Os EUA foram, até o fim de outubro, os maiores apoiadores de Kiev em termos de armamentos: 61% dos R$ 380 bilhões doados até então eram em material bélico, de munição para artilharia a mísseis. Outros países europeus também foram vitais: a Alemanha foi a segunda maior doadora militar, com R$ 90 bilhões.
Há nuances em toda essa leitura. A ajuda alemã, por vital que seja no contexto, não é considerada estrategicamente tão importante quanto a entrega, por parte de Reino Unido e França, de mísseis de cruzeiro de longo alcance e alta precisão. Essas armas têm permitido ataques como o de quarta (31) contra forças russas em Sebastopol, principal cidade da Crimeia anexada em 2014.
Zelenski tem sofrido com o pior momento da Ucrânia desde que os russos quase cercaram Kiev na abertura do conflito em 2022. Além do veto americano, que evidenciou a desconfiança de aliados ocidentais acerca do rumo da guerra, ele enfrenta uma série de dificuldades.
No campo militar, sua contraofensiva fracassou no ano passado e o país entrou no modo de “defesa ativa”, deixando a iniciativa na mão dos russos. Com o inverno europeu, grandes operações terrestres são limitadas, mas a campanha de bombardeios de Moscou foi escalada.
Para piorar, há uma crise doméstica em curso. Na segunda (29), Zelenski pediu que o chefe das Forças Armadas, general Valeri Zalujni, renunciasse ao posto. Ele se recusou, o que deverá levar à sua demissão, mas com grande desgaste político para o presidente.
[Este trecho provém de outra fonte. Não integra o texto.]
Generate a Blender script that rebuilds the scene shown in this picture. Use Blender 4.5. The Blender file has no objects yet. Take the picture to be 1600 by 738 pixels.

Ambos os líderes vinham discordando publicamente sobre os rumos da guerra, fazendo explodir uma rivalidade que remontava a 2022, quando Zelenski animou-se com a resistência contra os russos e passou a querer influir em decisões militares nas quais inicialmente não se envolvia. Aliados do presidente creem que Zalujni, muito popular, tem pretensões políticas.